__WRITTEN EXERCISE__
Quote every line of the data below as it stands, omitting pictures.

-- Begin --

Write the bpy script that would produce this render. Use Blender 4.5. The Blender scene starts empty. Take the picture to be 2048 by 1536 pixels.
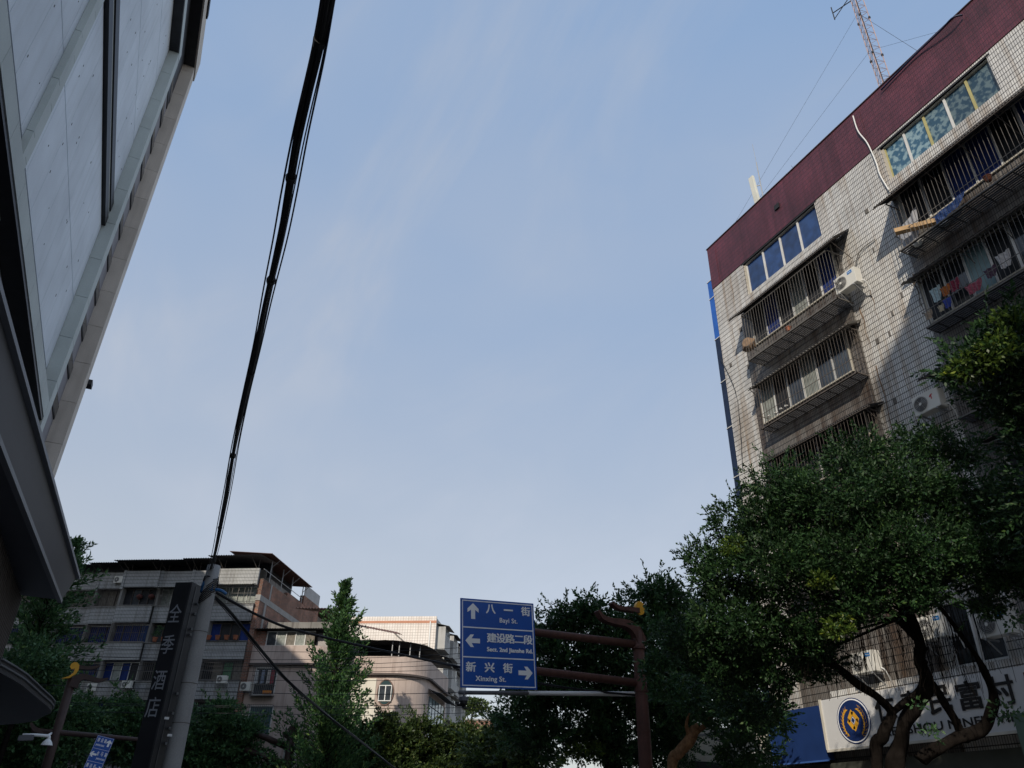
import bpy, bmesh, math, random
import numpy as np
from mathutils import Vector, Matrix, noise
R = math.radians
SC = bpy.context.scene
COL = SC.collection
random.seed(7); rng = np.random.default_rng(7)

# ---------------------------------------------------------------- camera, sky, sun, exposure
F_PX, PITCH, ROLL, YAW, EYE = 1540.0, 0.5313, 0.0240, 0.4276, 1.6
Fv = Vector((math.sin(YAW)*math.cos(PITCH), math.cos(YAW)*math.cos(PITCH), math.sin(PITCH)))
R0 = Vector((math.cos(YAW), -math.sin(YAW), 0)); U0 = R0.cross(Fv)
Rv = R0*math.cos(ROLL) + U0*math.sin(ROLL); Uv = U0*math.cos(ROLL) - R0*math.sin(ROLL)
EYEV = Vector((0, 0, EYE))
cd = bpy.data.cameras.new('camera'); cam = bpy.data.objects.new('camera', cd); COL.objects.link(cam)
cd.sensor_width = 36; cd.lens = 36*F_PX/2048; cd.clip_start = .05; cd.clip_end = 3000
m = Matrix((Rv, Uv, -Fv)).transposed().to_4x4(); m.translation = EYEV; cam.matrix_world = m
SC.camera = cam
SUN_DIR = Vector((1.0, 1.0, -0.85)).normalized()          # the way the light travels
SUN_EL = math.asin(-SUN_DIR.z); SUN_AZ = math.atan2(-SUN_DIR.x, -SUN_DIR.y)
w = bpy.data.worlds.new('World'); SC.world = w; w.use_nodes = True
nt = w.node_tree; nt.nodes.clear(); N = nt.nodes.new; LK = nt.links.new
out = N('ShaderNodeOutputWorld'); bg = N('ShaderNodeBackground'); bg.inputs['Strength'].default_value = .15
sky = N('ShaderNodeTexSky'); sky.sky_type = 'NISHITA'; sky.sun_disc = False
sky.sun_elevation = SUN_EL; sky.sun_rotation = SUN_AZ % (2*math.pi); sky.altitude = 300
sky.air_density = 1.0; sky.dust_density = 2.2; sky.ozone_density = 1.6
tc = N('ShaderNodeTexCoord'); sep = N('ShaderNodeSeparateXYZ'); LK(tc.outputs['Generated'], sep.inputs[0])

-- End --

__WRITTEN SOLUTION__
Write the bpy script that would produce this render. Use Blender 4.5. The Blender scene starts empty. Take the picture to be 2048 by 1536 pixels.
import bpy, bmesh, math, random
import numpy as np
from mathutils import Vector, Matrix, noise
R = math.radians
SC = bpy.context.scene
COL = SC.collection
random.seed(7); rng = np.random.default_rng(7)

# ---------------------------------------------------------------- camera, sky, sun, exposure
F_PX, PITCH, ROLL, YAW, EYE = 1540.0, 0.5313, 0.0240, 0.4276, 1.6
Fv = Vector((math.sin(YAW)*math.cos(PITCH), math.cos(YAW)*math.cos(PITCH), math.sin(PITCH)))
R0 = Vector((math.cos(YAW), -math.sin(YAW), 0)); U0 = R0.cross(Fv)
Rv = R0*math.cos(ROLL) + U0*math.sin(ROLL); Uv = U0*math.cos(ROLL) - R0*math.sin(ROLL)
EYEV = Vector((0, 0, EYE))
cd = bpy.data.cameras.new('camera'); cam = bpy.data.objects.new('camera', cd); COL.objects.link(cam)
cd.sensor_width = 36; cd.lens = 36*F_PX/2048; cd.clip_start = .05; cd.clip_end = 3000
m = Matrix((Rv, Uv, -Fv)).transposed().to_4x4(); m.translation = EYEV; cam.matrix_world = m
SC.camera = cam
SUN_DIR = Vector((1.0, 1.0, -0.85)).normalized()          # the way the light travels
SUN_EL = math.asin(-SUN_DIR.z); SUN_AZ = math.atan2(-SUN_DIR.x, -SUN_DIR.y)
w = bpy.data.worlds.new('World'); SC.world = w; w.use_nodes = True
nt = w.node_tree; nt.nodes.clear(); N = nt.nodes.new; LK = nt.links.new
out = N('ShaderNodeOutputWorld'); bg = N('ShaderNodeBackground'); bg.inputs['Strength'].default_value = .15
sky = N('ShaderNodeTexSky'); sky.sky_type = 'NISHITA'; sky.sun_disc = False
sky.sun_elevation = SUN_EL; sky.sun_rotation = SUN_AZ % (2*math.pi); sky.altitude = 300
sky.air_density = 1.0; sky.dust_density = 2.2; sky.ozone_density = 1.6
tc = N('ShaderNodeTexCoord'); sep = N('ShaderNodeSeparateXYZ'); LK(tc.outputs['Generated'], sep.inputs[0])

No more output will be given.